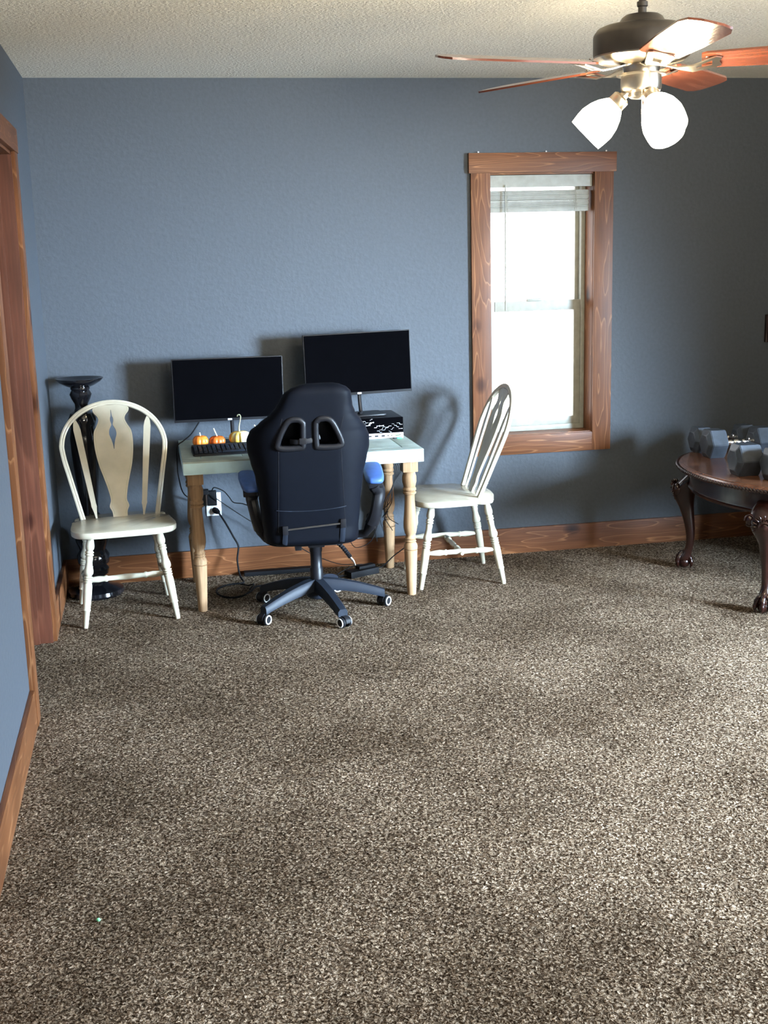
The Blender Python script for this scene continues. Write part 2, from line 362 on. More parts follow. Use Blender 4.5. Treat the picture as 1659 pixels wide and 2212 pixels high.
# window
win = thing('window_1', 'w', 'w'); del win['label']; del win['category']; struct(win)
def wb(name, mat, a, b_, bev=.002, par=win): return MB().b2(a, b_, bev).build(name, mat, par)
wb('casing', 'trim_z', (2.133, -.020, .541), (2.235, 0, 1.985)); wb('casing', 'trim_z', (2.789, -.020, .541), (2.892, 0, 1.985))
wb('head_casing', 'trim_x', (2.122, -.026, 1.982), (2.905, 0, 2.080)); wb('apron_casing', 'trim_x', (2.235, -.020, .541), (2.789, 0, .640))
wb('reveal_board', 'trim_z', (2.225, -.004, .64), (2.237, .177, 1.98)); wb('reveal_board', 'trim_z', (2.787, -.004, .64), (2.800, .177, 1.98))
wb('reveal_board', 'trim_x', (2.237, -.004, 1.974), (2.787, .177, 1.990)); wb('sill_board', 'trim_x', (2.237, -.006, .632), (2.787, .177, .645))
f = MB()
for a, b_ in [((2.237, 0.107, .645), (2.262, 0.177, 1.974)), ((2.765, 0.107, .645), (2.787, 0.177, 1.974)), ((2.262, 0.107, 1.95), (2.765, 0.177, 1.974)), ((2.262, 0.107, .645), (2.765, 0.177, .672))]: f.b2(a, b_, .002)
f.build('window_frame', 'vinyl', win)
s = MB()
for a, b_ in [((2.262, 0.114, .672), (2.292, 0.140, 1.335)), ((2.730, 0.114, .672), (2.765, 0.140, 1.335)), ((2.292, 0.114, .672), (2.730, 0.140, .712)), ((2.292, 0.110, 1.283), (2.730, 0.140, 1.335))]: s.b2(a, b_, .003)
s.b2((2.47, 0.104, 1.333), (2.55, 0.134, 1.348), .006)
s.build('lower_sash', 'vinyl', win)
s = MB()
for a, b_ in [((2.262, 0.146, 1.30), (2.280, 0.170, 1.95)), ((2.745, 0.146, 1.30), (2.765, 0.170, 1.95)), ((2.28, 0.146, 1.92), (2.745, 0.170, 1.95)), ((2.28, 0.146, 1.295), (2.745, 0.170, 1.335))]: s.b2(a, b_, .003)
s.build('upper_sash', 'vinyl', win)
wb('pane', 'glass', (2.290, 0.125, .710), (2.732, 0.129, 1.285), 0); wb('pane', 'glass', (2.278, 0.156, 1.333), (2.747, 0.160, 1.922), 0)

# blind, gathered up under its valance
bl = thing('window_blind', 'white horizontal slat blind gathered up at top of window', 'blind', (2.51, .03, 1.79))
def lb(name, mat, a, b_, bev=.002): return MB().b2(Vector(a)-Vector((2.51, .03, 1.79)), Vector(b_)-Vector((2.51, .03, 1.79)), bev).build(name, mat, bl)
lb('valance', 'blind', (2.240, .004, 1.912), (2.784, .016, 1.972)); lb('headrail', 'blind', (2.244, .020, 1.935), (2.782, .066, 1.970))
st = MB()
for k in range(15):
    z = 1.812+k*.0058; st.box((random.uniform(-.0015, .0015)-.004, .012+random.uniform(-.002, .002), z-1.79), (.532, .048, .0054), .0008, RX(random.uniform(-2, 2)), 1)
st.build('slats', 'blind', bl)
lb('bottom_rail', 'blind', (2.241, .018, 1.790), (2.771, .068, 1.809))
for x in (2.33, 2.70):
    c = MB()
    for dx in (-.008, 0, .008):
        pts = [(x-2.51+dx+random.uniform(-.007, .007), -.014, z) for z in [.005+.0105*i for i in range(15)]]
        c.tube(smooth_path(pts, 3), .0011, 5)
    c.build('ladder_cord', 'vinyl', bl)
w = MB().tube([(2.318-2.51, -.035, 1.925-1.79), (2.317-2.51, -.035, 1.60-1.79), (2.316-2.51, -.036, 1.37-1.79)], .0032, 8)
w.tube([(2.316-2.51, -.036, 1.37-1.79), (2.316-2.51, -.036, 1.295-1.79)], .0042, 8); w.build('tilt_wand', 'vinyl', bl)
for i, (x, wd) in enumerate(((2.175, 'left end'), (2.531, 'middle'), (2.853, 'right end'))):
    p = MB().lathe([(.0012, -.012), (.0012, 0), (.004, 0), (.0045, .003), (.003, .006), (0, .0065)], None, 10).build('push_pin', 'white')
    p.location = (x, -.012, 2.0795+.003); tag(p, 'small white pin on the %s of the window head casing' % wd, 'pin', 'pins on the window casing')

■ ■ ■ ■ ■

* _Direction_
Repeat exactly and only the lines from the start of the data above through the line that holds "0.160, 1.922), 0)", inclusive. Pictures do not belong in the copy.

* _Result of the task_
The Blender Python script for this scene continues. Write part 2, from line 362 on. More parts follow. Use Blender 4.5. Treat the picture as 1659 pixels wide and 2212 pixels high.
# window
win = thing('window_1', 'w', 'w'); del win['label']; del win['category']; struct(win)
def wb(name, mat, a, b_, bev=.002, par=win): return MB().b2(a, b_, bev).build(name, mat, par)
wb('casing', 'trim_z', (2.133, -.020, .541), (2.235, 0, 1.985)); wb('casing', 'trim_z', (2.789, -.020, .541), (2.892, 0, 1.985))
wb('head_casing', 'trim_x', (2.122, -.026, 1.982), (2.905, 0, 2.080)); wb('apron_casing', 'trim_x', (2.235, -.020, .541), (2.789, 0, .640))
wb('reveal_board', 'trim_z', (2.225, -.004, .64), (2.237, .177, 1.98)); wb('reveal_board', 'trim_z', (2.787, -.004, .64), (2.800, .177, 1.98))
wb('reveal_board', 'trim_x', (2.237, -.004, 1.974), (2.787, .177, 1.990)); wb('sill_board', 'trim_x', (2.237, -.006, .632), (2.787, .177, .645))
f = MB()
for a, b_ in [((2.237, 0.107, .645), (2.262, 0.177, 1.974)), ((2.765, 0.107, .645), (2.787, 0.177, 1.974)), ((2.262, 0.107, 1.95), (2.765, 0.177, 1.974)), ((2.262, 0.107, .645), (2.765, 0.177, .672))]: f.b2(a, b_, .002)
f.build('window_frame', 'vinyl', win)
s = MB()
for a, b_ in [((2.262, 0.114, .672), (2.292, 0.140, 1.335)), ((2.730, 0.114, .672), (2.765, 0.140, 1.335)), ((2.292, 0.114, .672), (2.730, 0.140, .712)), ((2.292, 0.110, 1.283), (2.730, 0.140, 1.335))]: s.b2(a, b_, .003)
s.b2((2.47, 0.104, 1.333), (2.55, 0.134, 1.348), .006)
s.build('lower_sash', 'vinyl', win)
s = MB()
for a, b_ in [((2.262, 0.146, 1.30), (2.280, 0.170, 1.95)), ((2.745, 0.146, 1.30), (2.765, 0.170, 1.95)), ((2.28, 0.146, 1.92), (2.745, 0.170, 1.95)), ((2.28, 0.146, 1.295), (2.745, 0.170, 1.335))]: s.b2(a, b_, .003)
s.build('upper_sash', 'vinyl', win)
wb('pane', 'glass', (2.290, 0.125, .710), (2.732, 0.129, 1.285), 0); wb('pane', 'glass', (2.278, 0.156, 1.333), (2.747, 0.160, 1.922), 0)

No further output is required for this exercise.